Scene modeling code data -
==========

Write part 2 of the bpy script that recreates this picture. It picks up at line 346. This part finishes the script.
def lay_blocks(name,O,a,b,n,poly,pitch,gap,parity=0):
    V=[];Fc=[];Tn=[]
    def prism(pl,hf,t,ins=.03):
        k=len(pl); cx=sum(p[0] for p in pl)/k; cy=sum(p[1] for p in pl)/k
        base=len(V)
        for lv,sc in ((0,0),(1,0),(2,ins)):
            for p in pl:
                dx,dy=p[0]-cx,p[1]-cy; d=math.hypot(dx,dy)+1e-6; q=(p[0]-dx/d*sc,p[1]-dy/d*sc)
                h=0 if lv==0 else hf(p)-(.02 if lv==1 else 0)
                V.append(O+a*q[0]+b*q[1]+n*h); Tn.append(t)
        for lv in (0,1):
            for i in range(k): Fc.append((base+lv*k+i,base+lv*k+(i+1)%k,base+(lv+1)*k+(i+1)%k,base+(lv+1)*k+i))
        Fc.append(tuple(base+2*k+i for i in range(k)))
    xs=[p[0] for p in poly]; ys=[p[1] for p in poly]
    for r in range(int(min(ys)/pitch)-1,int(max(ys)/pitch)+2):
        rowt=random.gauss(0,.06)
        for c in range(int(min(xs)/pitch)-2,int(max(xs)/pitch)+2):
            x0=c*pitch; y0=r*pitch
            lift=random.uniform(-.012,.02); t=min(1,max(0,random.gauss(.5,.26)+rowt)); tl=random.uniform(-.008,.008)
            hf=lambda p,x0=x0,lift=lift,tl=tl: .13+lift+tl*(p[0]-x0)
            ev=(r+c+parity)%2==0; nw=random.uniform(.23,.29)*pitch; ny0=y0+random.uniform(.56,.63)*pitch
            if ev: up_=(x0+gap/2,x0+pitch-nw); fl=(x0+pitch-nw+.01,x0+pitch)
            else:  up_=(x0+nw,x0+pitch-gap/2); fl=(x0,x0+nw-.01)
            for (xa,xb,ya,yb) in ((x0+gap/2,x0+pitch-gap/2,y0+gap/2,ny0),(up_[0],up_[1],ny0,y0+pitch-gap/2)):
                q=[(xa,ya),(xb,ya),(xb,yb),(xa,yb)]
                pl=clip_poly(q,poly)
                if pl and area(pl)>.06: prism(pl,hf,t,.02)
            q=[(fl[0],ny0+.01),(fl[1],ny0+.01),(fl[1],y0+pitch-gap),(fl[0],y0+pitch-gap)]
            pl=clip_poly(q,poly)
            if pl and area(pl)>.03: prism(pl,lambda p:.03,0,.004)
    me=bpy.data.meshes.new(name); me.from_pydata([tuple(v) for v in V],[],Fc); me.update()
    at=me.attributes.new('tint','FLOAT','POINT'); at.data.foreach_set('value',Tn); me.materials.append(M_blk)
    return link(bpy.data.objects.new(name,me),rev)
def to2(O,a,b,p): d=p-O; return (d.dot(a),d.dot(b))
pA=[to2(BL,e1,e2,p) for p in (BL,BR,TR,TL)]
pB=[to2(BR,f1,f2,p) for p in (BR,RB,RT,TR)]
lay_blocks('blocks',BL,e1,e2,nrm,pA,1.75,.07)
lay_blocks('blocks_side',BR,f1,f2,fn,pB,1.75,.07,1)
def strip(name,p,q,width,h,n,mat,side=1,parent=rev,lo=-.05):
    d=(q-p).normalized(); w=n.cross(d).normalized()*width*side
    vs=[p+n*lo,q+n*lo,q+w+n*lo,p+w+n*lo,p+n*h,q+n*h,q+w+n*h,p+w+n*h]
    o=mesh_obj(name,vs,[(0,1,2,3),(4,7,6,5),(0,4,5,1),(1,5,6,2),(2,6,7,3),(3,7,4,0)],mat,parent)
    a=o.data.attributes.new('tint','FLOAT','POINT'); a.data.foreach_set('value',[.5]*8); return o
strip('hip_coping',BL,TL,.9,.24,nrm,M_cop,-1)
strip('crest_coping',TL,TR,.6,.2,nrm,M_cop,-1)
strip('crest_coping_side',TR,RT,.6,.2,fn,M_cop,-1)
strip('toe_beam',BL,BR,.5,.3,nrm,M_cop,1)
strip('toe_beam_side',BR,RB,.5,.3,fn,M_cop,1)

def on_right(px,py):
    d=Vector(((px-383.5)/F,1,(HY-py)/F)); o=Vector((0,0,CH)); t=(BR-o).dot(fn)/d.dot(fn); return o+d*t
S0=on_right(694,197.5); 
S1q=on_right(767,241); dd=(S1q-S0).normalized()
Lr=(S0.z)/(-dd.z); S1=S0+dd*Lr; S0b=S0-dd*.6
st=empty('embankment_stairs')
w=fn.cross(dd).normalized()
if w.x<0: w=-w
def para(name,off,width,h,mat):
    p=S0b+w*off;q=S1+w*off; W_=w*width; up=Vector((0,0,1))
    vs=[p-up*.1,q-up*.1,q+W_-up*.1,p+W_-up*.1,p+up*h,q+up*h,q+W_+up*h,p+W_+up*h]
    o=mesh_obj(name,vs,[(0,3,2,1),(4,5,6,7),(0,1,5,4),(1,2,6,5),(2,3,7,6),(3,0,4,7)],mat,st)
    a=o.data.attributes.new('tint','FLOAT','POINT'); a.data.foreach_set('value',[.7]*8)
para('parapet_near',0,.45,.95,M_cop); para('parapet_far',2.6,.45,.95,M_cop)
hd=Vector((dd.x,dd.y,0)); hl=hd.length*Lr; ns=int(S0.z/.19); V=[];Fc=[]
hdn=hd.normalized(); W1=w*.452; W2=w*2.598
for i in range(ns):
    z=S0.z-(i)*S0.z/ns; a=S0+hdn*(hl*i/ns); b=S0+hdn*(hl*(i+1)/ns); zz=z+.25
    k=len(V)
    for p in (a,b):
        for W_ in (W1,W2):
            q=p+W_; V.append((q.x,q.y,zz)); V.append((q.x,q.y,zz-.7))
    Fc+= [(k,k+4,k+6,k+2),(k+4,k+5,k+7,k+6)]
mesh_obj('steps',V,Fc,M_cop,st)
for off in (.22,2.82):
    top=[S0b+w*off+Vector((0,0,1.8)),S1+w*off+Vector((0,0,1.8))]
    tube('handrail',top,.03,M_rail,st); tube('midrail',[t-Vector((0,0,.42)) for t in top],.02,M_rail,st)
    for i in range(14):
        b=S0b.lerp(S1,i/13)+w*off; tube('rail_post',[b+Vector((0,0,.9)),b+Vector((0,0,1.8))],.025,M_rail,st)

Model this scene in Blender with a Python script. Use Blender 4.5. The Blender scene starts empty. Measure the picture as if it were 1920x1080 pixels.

==========

Required work -
Retype all of the material above with every character intact.

Exercise solution -
Write part 2 of the bpy script that recreates this picture. It picks up at line 346. This part finishes the script.
def lay_blocks(name,O,a,b,n,poly,pitch,gap,parity=0):
    V=[];Fc=[];Tn=[]
    def prism(pl,hf,t,ins=.03):
        k=len(pl); cx=sum(p[0] for p in pl)/k; cy=sum(p[1] for p in pl)/k
        base=len(V)
        for lv,sc in ((0,0),(1,0),(2,ins)):
            for p in pl:
                dx,dy=p[0]-cx,p[1]-cy; d=math.hypot(dx,dy)+1e-6; q=(p[0]-dx/d*sc,p[1]-dy/d*sc)
                h=0 if lv==0 else hf(p)-(.02 if lv==1 else 0)
                V.append(O+a*q[0]+b*q[1]+n*h); Tn.append(t)
        for lv in (0,1):
            for i in range(k): Fc.append((base+lv*k+i,base+lv*k+(i+1)%k,base+(lv+1)*k+(i+1)%k,base+(lv+1)*k+i))
        Fc.append(tuple(base+2*k+i for i in range(k)))
    xs=[p[0] for p in poly]; ys=[p[1] for p in poly]
    for r in range(int(min(ys)/pitch)-1,int(max(ys)/pitch)+2):
        rowt=random.gauss(0,.06)
        for c in range(int(min(xs)/pitch)-2,int(max(xs)/pitch)+2):
            x0=c*pitch; y0=r*pitch
            lift=random.uniform(-.012,.02); t=min(1,max(0,random.gauss(.5,.26)+rowt)); tl=random.uniform(-.008,.008)
            hf=lambda p,x0=x0,lift=lift,tl=tl: .13+lift+tl*(p[0]-x0)
            ev=(r+c+parity)%2==0; nw=random.uniform(.23,.29)*pitch; ny0=y0+random.uniform(.56,.63)*pitch
            if ev: up_=(x0+gap/2,x0+pitch-nw); fl=(x0+pitch-nw+.01,x0+pitch)
            else:  up_=(x0+nw,x0+pitch-gap/2); fl=(x0,x0+nw-.01)
            for (xa,xb,ya,yb) in ((x0+gap/2,x0+pitch-gap/2,y0+gap/2,ny0),(up_[0],up_[1],ny0,y0+pitch-gap/2)):
                q=[(xa,ya),(xb,ya),(xb,yb),(xa,yb)]
                pl=clip_poly(q,poly)
                if pl and area(pl)>.06: prism(pl,hf,t,.02)
            q=[(fl[0],ny0+.01),(fl[1],ny0+.01),(fl[1],y0+pitch-gap),(fl[0],y0+pitch-gap)]
            pl=clip_poly(q,poly)
            if pl and area(pl)>.03: prism(pl,lambda p:.03,0,.004)
    me=bpy.data.meshes.new(name); me.from_pydata([tuple(v) for v in V],[],Fc); me.update()
    at=me.attributes.new('tint','FLOAT','POINT'); at.data.foreach_set('value',Tn); me.materials.append(M_blk)
    return link(bpy.data.objects.new(name,me),rev)
def to2(O,a,b,p): d=p-O; return (d.dot(a),d.dot(b))
pA=[to2(BL,e1,e2,p) for p in (BL,BR,TR,TL)]
pB=[to2(BR,f1,f2,p) for p in (BR,RB,RT,TR)]
lay_blocks('blocks',BL,e1,e2,nrm,pA,1.75,.07)
lay_blocks('blocks_side',BR,f1,f2,fn,pB,1.75,.07,1)
def strip(name,p,q,width,h,n,mat,side=1,parent=rev,lo=-.05):
    d=(q-p).normalized(); w=n.cross(d).normalized()*width*side
    vs=[p+n*lo,q+n*lo,q+w+n*lo,p+w+n*lo,p+n*h,q+n*h,q+w+n*h,p+w+n*h]
    o=mesh_obj(name,vs,[(0,1,2,3),(4,7,6,5),(0,4,5,1),(1,5,6,2),(2,6,7,3),(3,7,4,0)],mat,parent)
    a=o.data.attributes.new('tint','FLOAT','POINT'); a.data.foreach_set('value',[.5]*8); return o
strip('hip_coping',BL,TL,.9,.24,nrm,M_cop,-1)
strip('crest_coping',TL,TR,.6,.2,nrm,M_cop,-1)
strip('crest_coping_side',TR,RT,.6,.2,fn,M_cop,-1)
strip('toe_beam',BL,BR,.5,.3,nrm,M_cop,1)
strip('toe_beam_side',BR,RB,.5,.3,fn,M_cop,1)

def on_right(px,py):
    d=Vector(((px-383.5)/F,1,(HY-py)/F)); o=Vector((0,0,CH)); t=(BR-o).dot(fn)/d.dot(fn); return o+d*t
S0=on_right(694,197.5); 
S1q=on_right(767,241); dd=(S1q-S0).normalized()
Lr=(S0.z)/(-dd.z); S1=S0+dd*Lr; S0b=S0-dd*.6
st=empty('embankment_stairs')
w=fn.cross(dd).normalized()
if w.x<0: w=-w
def para(name,off,width,h,mat):
    p=S0b+w*off;q=S1+w*off; W_=w*width; up=Vector((0,0,1))
    vs=[p-up*.1,q-up*.1,q+W_-up*.1,p+W_-up*.1,p+up*h,q+up*h,q+W_+up*h,p+W_+up*h]
    o=mesh_obj(name,vs,[(0,3,2,1),(4,5,6,7),(0,1,5,4),(1,2,6,5),(2,3,7,6),(3,0,4,7)],mat,st)
    a=o.data.attributes.new('tint','FLOAT','POINT'); a.data.foreach_set('value',[.7]*8)
para('parapet_near',0,.45,.95,M_cop); para('parapet_far',2.6,.45,.95,M_cop)
hd=Vector((dd.x,dd.y,0)); hl=hd.length*Lr; ns=int(S0.z/.19); V=[];Fc=[]
hdn=hd.normalized(); W1=w*.452; W2=w*2.598
for i in range(ns):
    z=S0.z-(i)*S0.z/ns; a=S0+hdn*(hl*i/ns); b=S0+hdn*(hl*(i+1)/ns); zz=z+.25
    k=len(V)
    for p in (a,b):
        for W_ in (W1,W2):
            q=p+W_; V.append((q.x,q.y,zz)); V.append((q.x,q.y,zz-.7))
    Fc+= [(k,k+4,k+6,k+2),(k+4,k+5,k+7,k+6)]
mesh_obj('steps',V,Fc,M_cop,st)
for off in (.22,2.82):
    top=[S0b+w*off+Vector((0,0,1.8)),S1+w*off+Vector((0,0,1.8))]
    tube('handrail',top,.03,M_rail,st); tube('midrail',[t-Vector((0,0,.42)) for t in top],.02,M_rail,st)
    for i in range(14):
        b=S0b.lerp(S1,i/13)+w*off; tube('rail_post',[b+Vector((0,0,.9)),b+Vector((0,0,1.8))],.025,M_rail,st)

Model this scene in Blender with a Python script. Use Blender 4.5. The Blender scene starts empty. Measure the picture as if it were 1920x1080 pixels.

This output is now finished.